Capital G has joined the growing list of Bermuda's banks considering their next move following the US Federal Reserve's decision to cut interest rates by half a percent earlier in the week.

On Tuesday the Fed slashed its interest rates from 5.25 percent to 4.75 percent, with the Bank of Bermuda saying it is weighing up its options in response and Butterfield Bank refusing to comment on the matter.

Capital G are now the latest in a line of the Island's banks to take into account its reaction to the interest rates reduction, bearing in mind the impact it would have on its customers primarily.

A statement they released read: "In response to market pressures the Federal Reserve has lowered by half of one percent, the rate at which member banks lend surplus reserves to each other, along with also cutting the discount rate by the same amount.

"The discount rate is the rate that the Fed will advance short term loans to banks.
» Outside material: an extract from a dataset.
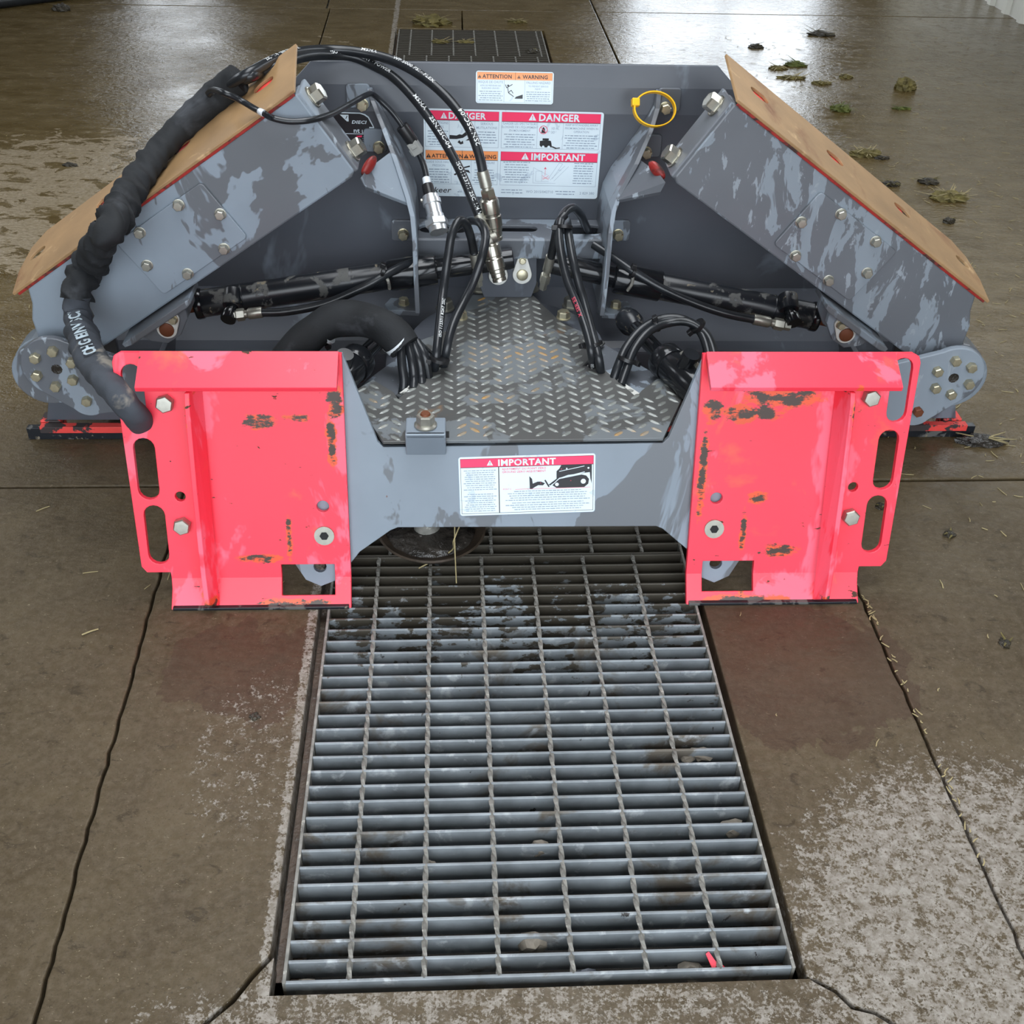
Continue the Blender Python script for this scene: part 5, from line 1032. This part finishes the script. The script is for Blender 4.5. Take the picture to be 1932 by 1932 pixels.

While BMD interest rates typically follow the direction of USD rates they don't necessarily do so in lock step. We are currently weighing the many factors which go into such a decision and the effects on both our borrowing and savings clients before making any changes.

"Capital G monitors global economic and domestic trends on an ongoing basis to ensure its customers receive competitive and fair rates of return on their valuable cash deposits. We will continue to introduce a variety of savings options which are unique to both the short and long term goals of our customers and residents overall, while maintaining the already full complement of banking services and products already available to Bermudians."